### EXERCISE INSTRUCTIONS
Extract each line of the data below exactly as written.
╔══
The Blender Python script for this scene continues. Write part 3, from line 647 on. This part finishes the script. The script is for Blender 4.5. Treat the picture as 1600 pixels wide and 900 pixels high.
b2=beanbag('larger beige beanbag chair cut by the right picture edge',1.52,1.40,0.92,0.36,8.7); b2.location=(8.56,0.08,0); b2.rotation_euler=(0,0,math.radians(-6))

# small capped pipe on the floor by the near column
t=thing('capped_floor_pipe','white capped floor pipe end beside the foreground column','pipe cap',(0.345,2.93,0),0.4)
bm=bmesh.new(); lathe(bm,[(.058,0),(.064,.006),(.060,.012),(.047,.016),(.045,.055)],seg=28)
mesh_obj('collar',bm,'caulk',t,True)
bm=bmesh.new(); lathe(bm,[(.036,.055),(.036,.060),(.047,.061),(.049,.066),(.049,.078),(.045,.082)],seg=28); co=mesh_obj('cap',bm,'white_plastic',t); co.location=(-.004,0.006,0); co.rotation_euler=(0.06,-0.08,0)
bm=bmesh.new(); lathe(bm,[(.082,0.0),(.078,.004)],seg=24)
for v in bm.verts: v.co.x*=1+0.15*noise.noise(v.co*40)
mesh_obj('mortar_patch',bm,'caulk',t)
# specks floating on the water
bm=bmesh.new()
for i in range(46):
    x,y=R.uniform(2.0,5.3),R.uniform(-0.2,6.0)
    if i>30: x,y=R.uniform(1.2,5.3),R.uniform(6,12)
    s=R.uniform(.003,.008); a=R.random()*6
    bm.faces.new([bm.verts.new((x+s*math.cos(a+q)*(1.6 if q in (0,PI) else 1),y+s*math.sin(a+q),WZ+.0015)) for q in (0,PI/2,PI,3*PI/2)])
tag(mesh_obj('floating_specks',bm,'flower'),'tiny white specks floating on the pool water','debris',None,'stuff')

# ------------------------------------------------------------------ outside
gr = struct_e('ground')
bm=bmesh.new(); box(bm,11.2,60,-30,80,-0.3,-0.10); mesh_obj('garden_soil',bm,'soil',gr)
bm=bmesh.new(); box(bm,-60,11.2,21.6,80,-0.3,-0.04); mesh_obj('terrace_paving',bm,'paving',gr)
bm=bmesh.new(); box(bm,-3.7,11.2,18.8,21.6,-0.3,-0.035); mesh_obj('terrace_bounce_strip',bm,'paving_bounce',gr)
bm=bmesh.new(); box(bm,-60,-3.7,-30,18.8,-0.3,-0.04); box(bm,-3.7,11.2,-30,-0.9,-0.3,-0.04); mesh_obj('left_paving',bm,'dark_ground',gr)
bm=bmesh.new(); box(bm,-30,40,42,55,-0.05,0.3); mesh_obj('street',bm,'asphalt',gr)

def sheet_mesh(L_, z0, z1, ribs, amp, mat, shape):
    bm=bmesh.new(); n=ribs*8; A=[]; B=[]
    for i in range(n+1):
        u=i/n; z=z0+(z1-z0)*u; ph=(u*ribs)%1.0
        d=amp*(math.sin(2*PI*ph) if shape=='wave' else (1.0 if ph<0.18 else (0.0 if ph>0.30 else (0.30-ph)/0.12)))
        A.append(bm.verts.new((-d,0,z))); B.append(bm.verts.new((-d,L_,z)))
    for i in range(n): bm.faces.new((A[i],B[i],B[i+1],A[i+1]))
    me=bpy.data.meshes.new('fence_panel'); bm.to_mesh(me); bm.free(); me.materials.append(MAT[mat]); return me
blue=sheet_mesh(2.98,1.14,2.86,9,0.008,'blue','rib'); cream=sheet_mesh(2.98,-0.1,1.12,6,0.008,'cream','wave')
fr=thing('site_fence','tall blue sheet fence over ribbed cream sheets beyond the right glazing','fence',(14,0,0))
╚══
### ANSWER TO THE EXERCISE
The Blender Python script for this scene continues. Write part 3, from line 647 on. This part finishes the script. The script is for Blender 4.5. Treat the picture as 1600 pixels wide and 900 pixels high.
b2=beanbag('larger beige beanbag chair cut by the right picture edge',1.52,1.40,0.92,0.36,8.7); b2.location=(8.56,0.08,0); b2.rotation_euler=(0,0,math.radians(-6))

# small capped pipe on the floor by the near column
t=thing('capped_floor_pipe','white capped floor pipe end beside the foreground column','pipe cap',(0.345,2.93,0),0.4)
bm=bmesh.new(); lathe(bm,[(.058,0),(.064,.006),(.060,.012),(.047,.016),(.045,.055)],seg=28)
mesh_obj('collar',bm,'caulk',t,True)
bm=bmesh.new(); lathe(bm,[(.036,.055),(.036,.060),(.047,.061),(.049,.066),(.049,.078),(.045,.082)],seg=28); co=mesh_obj('cap',bm,'white_plastic',t); co.location=(-.004,0.006,0); co.rotation_euler=(0.06,-0.08,0)
bm=bmesh.new(); lathe(bm,[(.082,0.0),(.078,.004)],seg=24)
for v in bm.verts: v.co.x*=1+0.15*noise.noise(v.co*40)
mesh_obj('mortar_patch',bm,'caulk',t)
# specks floating on the water
bm=bmesh.new()
for i in range(46):
    x,y=R.uniform(2.0,5.3),R.uniform(-0.2,6.0)
    if i>30: x,y=R.uniform(1.2,5.3),R.uniform(6,12)
    s=R.uniform(.003,.008); a=R.random()*6
    bm.faces.new([bm.verts.new((x+s*math.cos(a+q)*(1.6 if q in (0,PI) else 1),y+s*math.sin(a+q),WZ+.0015)) for q in (0,PI/2,PI,3*PI/2)])
tag(mesh_obj('floating_specks',bm,'flower'),'tiny white specks floating on the pool water','debris',None,'stuff')

# ------------------------------------------------------------------ outside
gr = struct_e('ground')
bm=bmesh.new(); box(bm,11.2,60,-30,80,-0.3,-0.10); mesh_obj('garden_soil',bm,'soil',gr)
bm=bmesh.new(); box(bm,-60,11.2,21.6,80,-0.3,-0.04); mesh_obj('terrace_paving',bm,'paving',gr)
bm=bmesh.new(); box(bm,-3.7,11.2,18.8,21.6,-0.3,-0.035); mesh_obj('terrace_bounce_strip',bm,'paving_bounce',gr)
bm=bmesh.new(); box(bm,-60,-3.7,-30,18.8,-0.3,-0.04); box(bm,-3.7,11.2,-30,-0.9,-0.3,-0.04); mesh_obj('left_paving',bm,'dark_ground',gr)
bm=bmesh.new(); box(bm,-30,40,42,55,-0.05,0.3); mesh_obj('street',bm,'asphalt',gr)

def sheet_mesh(L_, z0, z1, ribs, amp, mat, shape):
    bm=bmesh.new(); n=ribs*8; A=[]; B=[]
    for i in range(n+1):
        u=i/n; z=z0+(z1-z0)*u; ph=(u*ribs)%1.0
        d=amp*(math.sin(2*PI*ph) if shape=='wave' else (1.0 if ph<0.18 else (0.0 if ph>0.30 else (0.30-ph)/0.12)))
        A.append(bm.verts.new((-d,0,z))); B.append(bm.verts.new((-d,L_,z)))
    for i in range(n): bm.faces.new((A[i],B[i],B[i+1],A[i+1]))
    me=bpy.data.meshes.new('fence_panel'); bm.to_mesh(me); bm.free(); me.materials.append(MAT[mat]); return me
blue=sheet_mesh(2.98,1.14,2.86,9,0.008,'blue','rib'); cream=sheet_mesh(2.98,-0.1,1.12,6,0.008,'cream','wave')
fr=thing('site_fence','tall blue sheet fence over ribbed cream sheets beyond the right glazing','fence',(14,0,0))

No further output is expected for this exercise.